ANNEALING AND CHEMICAL ABRASION CREATES NEW OPPORTUNITIES FOR U-Pb GEOCHRONOLOGY OF MAFIC AND SILICA-UNDERSATURATED ROCKS

The annealing and chemical abrasion technique developed by Dr. James Mattinson has transformed high-resolution geochronology of Earth systems dynamics. This transformation owes much to the improved accuracy and precision of the resulting U-Pb dates on zircon, but is also an outcome of a more subtle but equally profound ability to integrate textural, geochemical, and both low- and high-resolution geochronological information from the same crystals. Tandem in situ and isotope dilution analysis on the same zircon crystal was only made practicable with the advent of annealing and chemical abrasion of targeted crystal fragments.

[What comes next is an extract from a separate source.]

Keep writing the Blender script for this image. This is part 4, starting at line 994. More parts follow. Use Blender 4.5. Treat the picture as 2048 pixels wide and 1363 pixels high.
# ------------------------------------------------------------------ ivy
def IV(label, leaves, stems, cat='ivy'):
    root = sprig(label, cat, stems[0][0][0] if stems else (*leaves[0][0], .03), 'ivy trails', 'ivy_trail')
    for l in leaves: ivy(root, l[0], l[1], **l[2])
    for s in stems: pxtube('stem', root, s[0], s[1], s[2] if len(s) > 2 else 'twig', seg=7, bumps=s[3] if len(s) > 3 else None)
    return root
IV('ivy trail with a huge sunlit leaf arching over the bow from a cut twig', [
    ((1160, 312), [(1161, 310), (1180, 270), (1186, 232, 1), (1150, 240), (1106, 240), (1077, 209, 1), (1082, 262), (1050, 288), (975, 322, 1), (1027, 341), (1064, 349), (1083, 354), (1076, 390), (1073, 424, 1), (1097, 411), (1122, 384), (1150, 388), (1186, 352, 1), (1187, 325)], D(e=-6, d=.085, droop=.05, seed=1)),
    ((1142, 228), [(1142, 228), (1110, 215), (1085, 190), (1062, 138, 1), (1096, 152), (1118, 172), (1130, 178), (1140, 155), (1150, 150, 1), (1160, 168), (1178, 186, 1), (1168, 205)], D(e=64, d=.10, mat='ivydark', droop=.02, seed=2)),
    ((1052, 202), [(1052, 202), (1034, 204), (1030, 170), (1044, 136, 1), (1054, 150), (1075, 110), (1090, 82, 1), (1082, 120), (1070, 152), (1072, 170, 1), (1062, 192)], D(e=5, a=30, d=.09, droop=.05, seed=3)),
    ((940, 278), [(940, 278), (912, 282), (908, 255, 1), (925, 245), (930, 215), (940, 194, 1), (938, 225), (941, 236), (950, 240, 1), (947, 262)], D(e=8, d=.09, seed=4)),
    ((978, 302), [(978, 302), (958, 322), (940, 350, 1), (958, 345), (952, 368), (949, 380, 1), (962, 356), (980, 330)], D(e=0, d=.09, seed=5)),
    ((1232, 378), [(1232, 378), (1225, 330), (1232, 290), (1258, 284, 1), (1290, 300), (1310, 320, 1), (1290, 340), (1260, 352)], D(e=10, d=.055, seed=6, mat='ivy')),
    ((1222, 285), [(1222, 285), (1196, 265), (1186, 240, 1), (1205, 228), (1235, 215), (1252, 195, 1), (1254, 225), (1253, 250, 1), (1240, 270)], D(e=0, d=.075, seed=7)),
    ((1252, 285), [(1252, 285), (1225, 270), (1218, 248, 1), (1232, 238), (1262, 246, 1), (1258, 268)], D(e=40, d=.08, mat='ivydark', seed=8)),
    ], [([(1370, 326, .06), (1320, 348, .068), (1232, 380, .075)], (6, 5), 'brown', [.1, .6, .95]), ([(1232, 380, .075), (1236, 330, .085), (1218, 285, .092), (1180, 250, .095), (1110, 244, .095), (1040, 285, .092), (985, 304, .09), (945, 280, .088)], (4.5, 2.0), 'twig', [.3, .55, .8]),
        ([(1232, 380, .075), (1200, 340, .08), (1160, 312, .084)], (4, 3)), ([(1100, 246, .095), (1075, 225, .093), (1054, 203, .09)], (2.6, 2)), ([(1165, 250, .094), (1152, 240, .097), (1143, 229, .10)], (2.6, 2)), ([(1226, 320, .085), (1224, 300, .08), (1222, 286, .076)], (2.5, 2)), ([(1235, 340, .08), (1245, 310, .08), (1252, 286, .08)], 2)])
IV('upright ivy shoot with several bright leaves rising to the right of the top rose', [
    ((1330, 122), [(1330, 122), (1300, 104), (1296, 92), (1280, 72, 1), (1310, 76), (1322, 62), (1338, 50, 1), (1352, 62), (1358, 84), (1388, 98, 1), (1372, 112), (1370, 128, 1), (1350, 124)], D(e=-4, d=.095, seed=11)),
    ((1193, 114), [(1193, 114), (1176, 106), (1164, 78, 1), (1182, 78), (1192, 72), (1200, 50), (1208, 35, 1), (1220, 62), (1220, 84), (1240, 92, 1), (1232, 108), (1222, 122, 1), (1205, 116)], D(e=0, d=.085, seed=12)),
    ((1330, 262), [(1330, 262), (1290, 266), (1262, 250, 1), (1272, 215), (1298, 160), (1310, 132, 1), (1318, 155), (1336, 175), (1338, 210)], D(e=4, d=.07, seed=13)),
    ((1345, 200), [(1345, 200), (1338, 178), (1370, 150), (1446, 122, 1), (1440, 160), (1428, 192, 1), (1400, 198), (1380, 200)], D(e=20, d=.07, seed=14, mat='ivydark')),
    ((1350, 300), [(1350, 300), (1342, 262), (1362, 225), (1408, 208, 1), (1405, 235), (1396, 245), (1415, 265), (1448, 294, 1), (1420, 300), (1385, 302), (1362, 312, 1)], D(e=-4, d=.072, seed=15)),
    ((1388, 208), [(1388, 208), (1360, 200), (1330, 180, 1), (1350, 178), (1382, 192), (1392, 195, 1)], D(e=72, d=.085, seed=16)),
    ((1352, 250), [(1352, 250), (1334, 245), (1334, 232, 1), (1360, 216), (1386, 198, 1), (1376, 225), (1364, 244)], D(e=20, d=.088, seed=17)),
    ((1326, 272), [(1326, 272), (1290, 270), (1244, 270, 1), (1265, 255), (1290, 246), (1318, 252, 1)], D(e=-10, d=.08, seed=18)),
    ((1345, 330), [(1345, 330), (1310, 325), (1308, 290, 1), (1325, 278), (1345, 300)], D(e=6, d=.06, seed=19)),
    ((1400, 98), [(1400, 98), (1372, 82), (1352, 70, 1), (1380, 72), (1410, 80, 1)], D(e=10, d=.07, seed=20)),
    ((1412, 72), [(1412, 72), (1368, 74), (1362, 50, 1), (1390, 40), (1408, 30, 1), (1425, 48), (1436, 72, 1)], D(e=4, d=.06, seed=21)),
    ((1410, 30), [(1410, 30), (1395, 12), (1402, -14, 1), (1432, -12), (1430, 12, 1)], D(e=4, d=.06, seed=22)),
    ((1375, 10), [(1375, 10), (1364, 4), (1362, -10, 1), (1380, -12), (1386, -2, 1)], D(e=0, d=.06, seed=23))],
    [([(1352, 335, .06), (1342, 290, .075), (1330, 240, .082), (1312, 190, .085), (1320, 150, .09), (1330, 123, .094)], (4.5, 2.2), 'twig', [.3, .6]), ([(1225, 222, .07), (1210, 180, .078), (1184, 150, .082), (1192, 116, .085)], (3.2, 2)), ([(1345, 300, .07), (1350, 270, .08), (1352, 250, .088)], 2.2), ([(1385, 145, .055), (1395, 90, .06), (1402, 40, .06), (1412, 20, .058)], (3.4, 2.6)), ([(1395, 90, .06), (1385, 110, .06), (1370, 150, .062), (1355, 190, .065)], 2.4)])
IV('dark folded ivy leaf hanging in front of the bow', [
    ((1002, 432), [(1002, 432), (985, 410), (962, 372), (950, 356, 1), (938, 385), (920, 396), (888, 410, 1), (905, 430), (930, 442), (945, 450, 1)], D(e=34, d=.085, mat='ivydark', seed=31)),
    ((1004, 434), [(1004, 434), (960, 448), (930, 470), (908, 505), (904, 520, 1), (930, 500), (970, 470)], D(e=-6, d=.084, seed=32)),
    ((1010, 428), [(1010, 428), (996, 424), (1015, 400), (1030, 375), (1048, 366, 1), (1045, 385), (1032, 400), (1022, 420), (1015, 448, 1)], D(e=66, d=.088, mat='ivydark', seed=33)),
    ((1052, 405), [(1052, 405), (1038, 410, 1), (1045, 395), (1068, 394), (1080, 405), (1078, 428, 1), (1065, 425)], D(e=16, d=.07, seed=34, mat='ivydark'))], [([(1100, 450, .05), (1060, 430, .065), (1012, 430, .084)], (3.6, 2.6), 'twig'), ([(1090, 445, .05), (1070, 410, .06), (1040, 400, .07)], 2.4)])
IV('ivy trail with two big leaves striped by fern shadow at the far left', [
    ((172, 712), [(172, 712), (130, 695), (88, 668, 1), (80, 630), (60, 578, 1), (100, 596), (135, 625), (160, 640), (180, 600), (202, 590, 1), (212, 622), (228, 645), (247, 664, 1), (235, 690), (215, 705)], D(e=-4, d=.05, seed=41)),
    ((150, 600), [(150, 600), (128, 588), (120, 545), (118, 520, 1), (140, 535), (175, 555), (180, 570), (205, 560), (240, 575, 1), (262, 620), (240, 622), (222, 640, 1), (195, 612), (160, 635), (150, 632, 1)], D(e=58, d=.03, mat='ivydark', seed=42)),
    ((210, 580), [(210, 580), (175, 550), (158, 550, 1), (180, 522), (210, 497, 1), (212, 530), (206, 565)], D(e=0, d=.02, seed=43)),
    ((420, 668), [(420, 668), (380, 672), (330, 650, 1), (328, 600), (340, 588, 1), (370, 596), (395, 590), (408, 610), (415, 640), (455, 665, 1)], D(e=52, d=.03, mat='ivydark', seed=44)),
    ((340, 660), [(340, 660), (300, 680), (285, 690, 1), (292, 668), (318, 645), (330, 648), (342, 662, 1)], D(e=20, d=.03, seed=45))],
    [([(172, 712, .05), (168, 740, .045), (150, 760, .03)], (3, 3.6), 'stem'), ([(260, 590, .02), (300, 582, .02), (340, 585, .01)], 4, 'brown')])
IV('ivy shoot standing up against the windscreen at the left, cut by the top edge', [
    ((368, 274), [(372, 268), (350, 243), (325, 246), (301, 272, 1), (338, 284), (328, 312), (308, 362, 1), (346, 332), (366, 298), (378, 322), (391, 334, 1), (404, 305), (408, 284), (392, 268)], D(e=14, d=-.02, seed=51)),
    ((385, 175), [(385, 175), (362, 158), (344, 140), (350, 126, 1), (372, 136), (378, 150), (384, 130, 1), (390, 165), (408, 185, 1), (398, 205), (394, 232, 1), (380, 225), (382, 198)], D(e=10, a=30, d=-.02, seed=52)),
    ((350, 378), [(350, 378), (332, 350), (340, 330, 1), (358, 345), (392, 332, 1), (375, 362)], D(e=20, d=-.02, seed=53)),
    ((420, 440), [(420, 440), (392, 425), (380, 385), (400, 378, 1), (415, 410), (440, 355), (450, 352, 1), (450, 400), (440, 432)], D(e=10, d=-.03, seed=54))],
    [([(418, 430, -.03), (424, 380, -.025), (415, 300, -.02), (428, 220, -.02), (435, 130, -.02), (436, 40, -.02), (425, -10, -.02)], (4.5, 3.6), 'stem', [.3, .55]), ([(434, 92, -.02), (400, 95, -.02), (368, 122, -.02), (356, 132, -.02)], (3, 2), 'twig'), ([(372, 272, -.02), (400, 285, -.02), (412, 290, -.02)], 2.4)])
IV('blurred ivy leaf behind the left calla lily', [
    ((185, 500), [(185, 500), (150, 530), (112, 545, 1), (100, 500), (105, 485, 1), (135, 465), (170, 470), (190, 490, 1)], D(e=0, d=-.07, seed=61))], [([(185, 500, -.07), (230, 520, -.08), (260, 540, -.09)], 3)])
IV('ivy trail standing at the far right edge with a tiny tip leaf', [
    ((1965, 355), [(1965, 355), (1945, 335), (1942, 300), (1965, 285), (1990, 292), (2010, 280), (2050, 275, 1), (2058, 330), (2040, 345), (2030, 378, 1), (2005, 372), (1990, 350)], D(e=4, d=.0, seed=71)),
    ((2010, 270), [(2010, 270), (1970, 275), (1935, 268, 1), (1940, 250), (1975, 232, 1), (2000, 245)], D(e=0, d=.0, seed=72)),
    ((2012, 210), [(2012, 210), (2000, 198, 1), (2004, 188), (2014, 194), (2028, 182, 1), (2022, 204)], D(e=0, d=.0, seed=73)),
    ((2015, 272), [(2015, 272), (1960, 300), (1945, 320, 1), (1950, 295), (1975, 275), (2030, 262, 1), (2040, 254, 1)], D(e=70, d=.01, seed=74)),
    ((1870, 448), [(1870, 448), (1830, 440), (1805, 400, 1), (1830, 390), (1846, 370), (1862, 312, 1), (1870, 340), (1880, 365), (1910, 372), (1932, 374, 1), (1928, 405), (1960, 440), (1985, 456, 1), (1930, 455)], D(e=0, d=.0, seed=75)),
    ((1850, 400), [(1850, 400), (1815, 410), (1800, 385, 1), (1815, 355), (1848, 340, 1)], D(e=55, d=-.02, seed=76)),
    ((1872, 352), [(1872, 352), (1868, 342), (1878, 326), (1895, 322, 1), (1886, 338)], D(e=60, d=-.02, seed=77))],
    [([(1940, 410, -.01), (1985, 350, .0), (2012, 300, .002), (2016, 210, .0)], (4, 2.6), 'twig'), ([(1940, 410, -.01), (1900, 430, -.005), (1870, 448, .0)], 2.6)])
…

In this presentation we highlight another opportunity created by annealing and chemical abrasion, namely the extraction of the uncommon and often unfamiliar zircon crystals found in mafic and silica-undersaturated rocks. Localized zircon growth can occur in nominally zircon-undersaturated magmas in micro-environments around oxide minerals, in the most evolved residual melts of internal differentiation, or associated with crustal contamination of the host magmas. To overcome the low yield of traditional separation methods for these rare crystals often associated with more magnetic minerals, we have described and applied a technique of bulk annealing of water shaking table heavy mineral lags, followed by aggressive bulk chemical abrasion in aqua regia and hydrofluoric acid. This technique can consistently recover as little as a few zircon crystals per gram of sample, and preserves small and delicate crystals that would normally be trapped in ferromagnesian phases or otherwise lost in physical processing.

Carbonatites and associated alkaline rocks are another source of unusual zircon of unfamiliar morphology. We document the successful application of the bulk annealing and chemical abrasion method to extract zircon from carbonatitic tuffs of the Rukwa Rift, East Africa. This application also illustrates the power of the tandem in situ – isotope dilution U-Pb geochronology approach made possible by chemical abrasion. We document the extreme geochemical variability (including intermediate daughter product disequilibrium) in the zircon crystal load of carbonatites, and leverage this geochemical information for successful high-resolution dating of these tuffs.